Et non content de réussir là où les autres ont échoué, le scénariste et dessinateur a en plus le culot d'arriver avec une adaptation d'une rare qualité, qui a su utiliser l'énergie fournie par le roman original pour faire tourner les hélices d'une bande-dessinée de haute volée, qui n'a pas peur de faire des choix audacieux. C'est sans doute en cela que l'album fera le plus parler de lui, d'ailleurs.

Adapter, c'est trahir

Pourtant, et comme Alain Damasio le rappelle d'ailleurs lui-même dans une superbe préface, l'aspect sacré de La Horde du Contrevent ou encore son caractère inadaptable lui échappent complètement. Mais adapter, c'est trahir, et la trahison a toujours capté l'attention des lecteurs ou des spectacteurs, bien plus que le mouvement qui pousse les traîtres à agir.

Et quel mouvement. En l'occurrence, Éric Henninot nous offre une aventure d'une densité assez folle, et qui pourtant, ne cède jamais aux bavardages ou à l'exposition pas chère. Tout ne sera pas aussi étoffé que dans le roman d'Alain Damasio, c'est certain, mais à la rigueur, ce n'est pas le sujet. L'intérêt est plutôt de savoir si la BD et le roman sont habités par le même souffle.

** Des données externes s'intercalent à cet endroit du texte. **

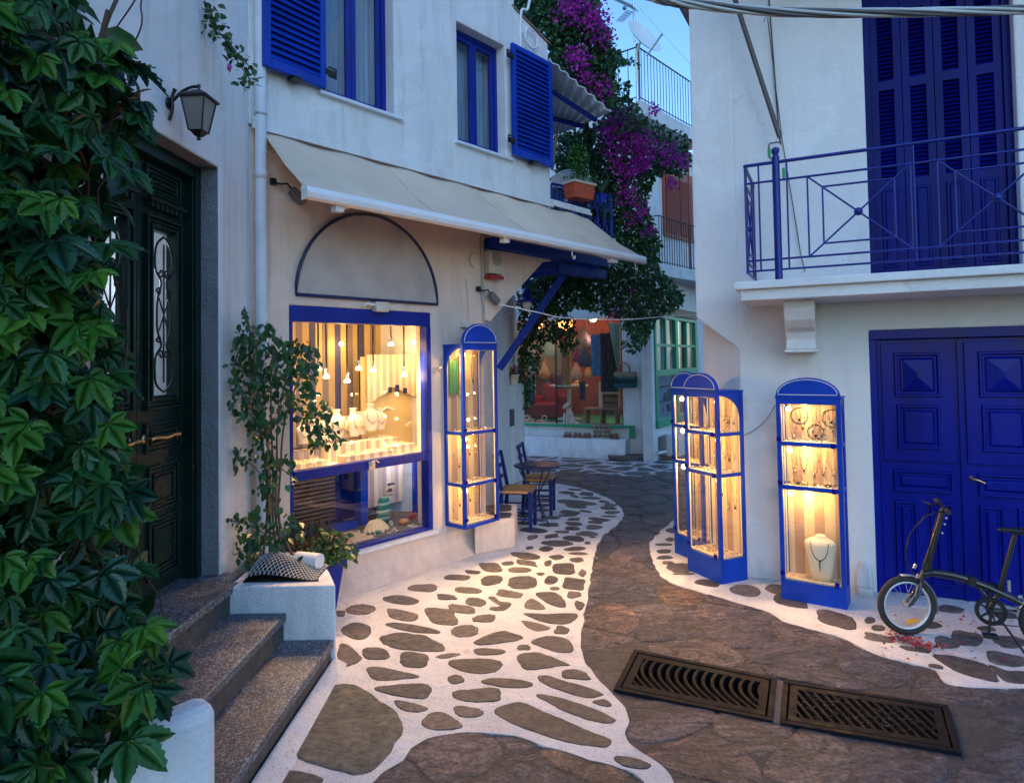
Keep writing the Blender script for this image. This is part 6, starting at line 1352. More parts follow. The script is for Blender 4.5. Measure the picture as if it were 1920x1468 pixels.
m = MB(GS.T); m.box(.12, 2.75, .035, .04, .75, 2.66); m.build('panes', DARKGL, gs)
r = random.Random(12)
for k in range(10): 
    m = MB(GS.T); x0 = .5+k*.23; m.sheet(lambda u, v: (x0+.16*u, .5+.03*math.sin(u*9), 2.6-(.5+.3*((k*7) % 5)/5)*v), 8, 3)
    m.build('hanging_garment', pm('garment%d' % k, [(.3, .05, .05), (.05, .1, .12), (.4, .3, .2), (.1, .1, .12), (.45, .42, .4)][k % 5], .9, var=.4), label=['red', 'teal', 'tan', 'charcoal', 'pale'][k % 5]+' garment hanging behind the green framed window', cat='garment', group='garments in the green framed shop')
m = MB(GS.T); m.box(.5, 2.7, .3, .7, 1.30, 1.33); m.box(.5, 2.7, .3, .7, 1.0, 1.02)
for k in range(34): x = r.uniform(.5, 2.6); m.box(x, x+.09, .35, .5, 1.02 if k % 2 else .76, (1.02 if k % 2 else .76)+r.uniform(.05, .2))
m.build('shoe_shelf', pm('shelf_dark', (.10, .09, .09), .6, island=.8, var=.4), label='shelf of dark goods behind the lower green framed window', cat='shelf')
light('green_shop_light', GS.w(1.7, 2.6, -.5), 4*WD, (1, .8, .6), .1)
light('green_shop_light', GS.w(2.7, 2.2, -.5), 4*WD, (1, .8, .6), .1)
t = empty('air_unit', GS.w(.5, 0, .25), 'white box unit with cables on the ground below the green window', 'cabinet')
m = MB(GS.T); m.box(.25, .75, -.35, -.12, .07, .45); m.build('casing', WHITEP, t, bevel=.01)
m = MB(GS.T); m.box(.2, .85, -.40, -.05, 0, .07); m.build('base', WOOD, t)
m = MB(GS.T); m.tube([(-.05, -.06, .16), (.22, -.12, .16)], .03, 8); m.build('pipe', WHITEP, t)

# ================================================================== FAR BALCONY HOUSE, DISH, AERIAL
fh = empty('terrace_house', Vector((3.2, 12.8, 0)), 'pale house with a roof terrace and red shutters above the alley end', 'house')
# terrace slab corner at px(1203,182), running right-down to px(1297,236)
c0 = DEP(1203, 186, 12.0); c1 = DEP(1300, 240, 9.6); c2 = DEP(1135, 212, 13.2)
zt_ = c0.z; c1 = G(1300, 240, zt_) if False else CAMP+ray(1300, 240)*((zt_-HC)/ray(1300, 240).z); c2 = CAMP+ray(1130, 207)*((zt_-HC)/ray(1130, 207).z)
def lift(p, z): return Vector((p.x, p.y, z))
e1 = (c1-c0); e2 = (c2-c0); un = (e1.normalized()); inn = Vector((-un.y, un.x, 0)); inn = inn if inn.y > 0 else -inn; back = Vector((2.2, 3.5, 0))
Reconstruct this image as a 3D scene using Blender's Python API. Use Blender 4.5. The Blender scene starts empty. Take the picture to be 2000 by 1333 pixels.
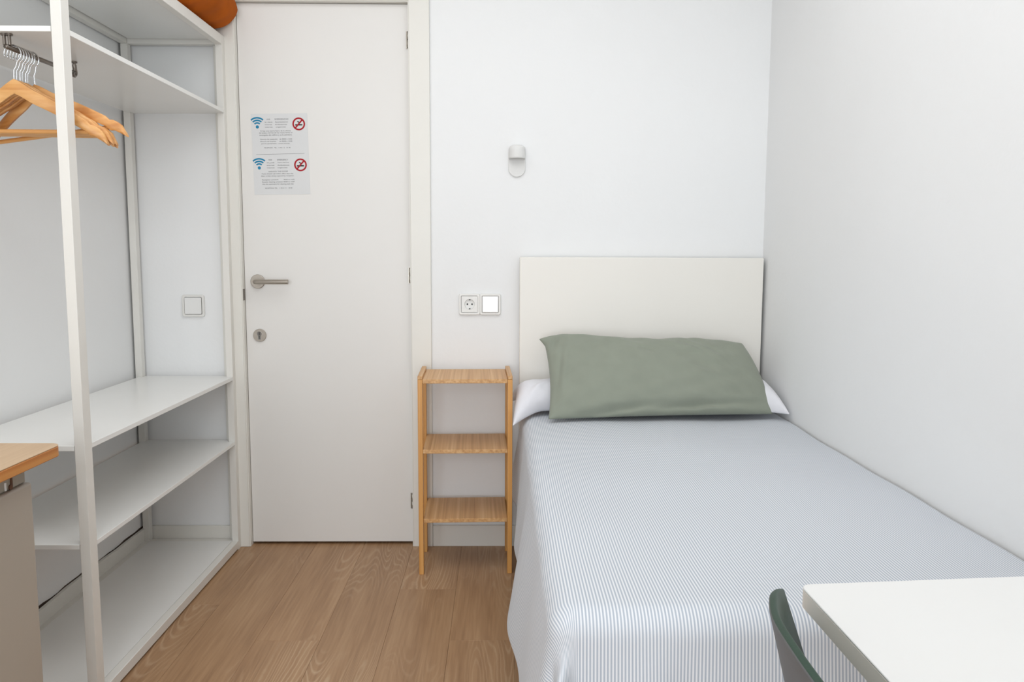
import bpy, bmesh, math, random
import numpy as np
from mathutils import Vector, Matrix
random.seed(7)
C = bpy.context.scene.collection
PI = math.pi

# ------------------------------------------------------------------ camera
def make_camera():
    p, y, r = 0.10883794, 0.01392856, 0.00352645
    f = Vector((math.sin(y)*math.cos(p), math.cos(y)*math.cos(p), -math.sin(p)))
    R = f.cross(Vector((0, 0, 1))).normalized(); U = R.cross(f)
    R2 = math.cos(r)*R+math.sin(r)*U; U2 = -math.sin(r)*R+math.cos(r)*U
    cam = bpy.data.cameras.new('camera'); o = bpy.data.objects.new('camera', cam); C.objects.link(o)
    M = Matrix((R2, U2, -f)).transposed().to_4x4(); M.translation = (0, -3.09338, 1.13962)
    o.matrix_world = M
    cam.sensor_width = 36; cam.lens = 28.637; cam.clip_start = 0.02
    bpy.context.scene.camera = o
make_camera()
S = bpy.context.scene
S.view_settings.view_transform = 'Standard'; S.view_settings.look = 'None'
S.view_settings.gamma = 1; S.view_settings.use_curve_mapping = False
S.view_settings.exposure = 0.07

# ------------------------------------------------------------------ sky, daylight through the window, and an added fill
W = bpy.data.worlds.new('world'); S.world = W; W.use_nodes = True
bg = W.node_tree.nodes['Background']; bg.inputs[0].default_value = (0.80, 0.90, 1.0, 1); bg.inputs[1].default_value = 1.0
def area(name, loc, rot, sx, sy, power, col):
    l = bpy.data.lights.new(name, 'AREA'); l.shape = 'RECTANGLE'; l.size = sx; l.size_y = sy
    l.energy = power; l.color = col
    o = bpy.data.objects.new(name, l); C.objects.link(o); o.location = loc; o.rotation_euler = rot
    return o
area('window_daylight', (-0.50, -5.10, 1.24), (PI/2, 0, 0), 1.7, 2.3, 63, (0.90, 0.95, 1.0))
area('ceiling_fill', (-0.25, -1.6, 2.46), (0, 0, 0), 1.8, 1.8, 17, (0.95, 0.975, 1.0))  # added soft fill from above to even out the room, not a real fixture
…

Et à mon sens, c'est le cas.

Pour avoir lu les deux, je me suis immédiatement senti en terrain familier, même si les designs d'Éric Henninot sont peut-être plus précis et avancés que ceux que j'imaginais en lisant l'aventure de ce groupe de personnages incroyable. Personnages qui décident de remonter le vent à contre-courant, pour savoir ce qu'il y a de l'autre-côté de leur monde. 

Une belle mise en images d'un monde volontairement flou

Si les images diffèrent, elles étaient après tout forgées par des mots, et des néologismes notamment, ce qui permettait à Alain Damasio de décrire avec une précision paradoxalement floue son univers. Ce flou se dissipe forcément avec un art aussi visuel que la bande-dessinée, mais quelque part, le neuvième art, plus que tout autre, était fait pour adapter La Horde.

Henninot le fait comprendre en bloquant toujours avec soin son cadre, et en optant pour une composition finalement assez classique, comme pour marquer la pénibilité de l'avancée de la horde. Un seul élément semble traveser les goutières et le gaufrier : le vent. Incarné par des onomatopées et un trait léger, lui seul vit entre les cases, qu'il finit par faire vibrer, et nous avec.

Moralité, on avance au rythme fixé par l'auteur, traduction forcément imparfaite mais diablement efficace de l'odyssée imaginée par Alain Damsio, qui ne perd ici ni en gravité, ni en puissance. Sans doute parce que ce premier tome a le bon goût de s'offrir quelques respirations entre deux moments forts. 

Le travail a payé donc, et même si on pourra ne pas être d'accord avec les interprétations d'Éric Henninot, il faut reconnaître à l'auteur un univers visuel cohérent et des choix graphiques très forts, qui honorent l'essence du matériau original. Notre seul regret se trouvera donc du côté de la composition, qui au-delà de la représentation du vent, s'avère finalement assez timide. Sa rigidité a du sens, c'est certain, mais on ne pourra pas s'empêcher de rêver à des compositions épousant la formation du groupe, par exemple, ou d'autres volant en éclats au premier coup de vent venu.

Avec ce premier tome de La Horde du Contrevent, Eric Henninot nous prouve qu'il n'a pas laissé le vent entrer dans ses yeux et ses oreilles. Son adaptation est réussie, cohérente, spectaculaire parfois, mais ne dévie jamais de sa route. Et pourtant, on imagine que la responsabilité qui pesait sur ses épaules aurait poussé bien des artistes à rebrousser chemin ou à céder aux vents d'une exposition lourdingue ou d'un univers totalement réinventé. Une sacré performance, en somme, qu'on vous invite à découvrir aux Éditions Delcourt.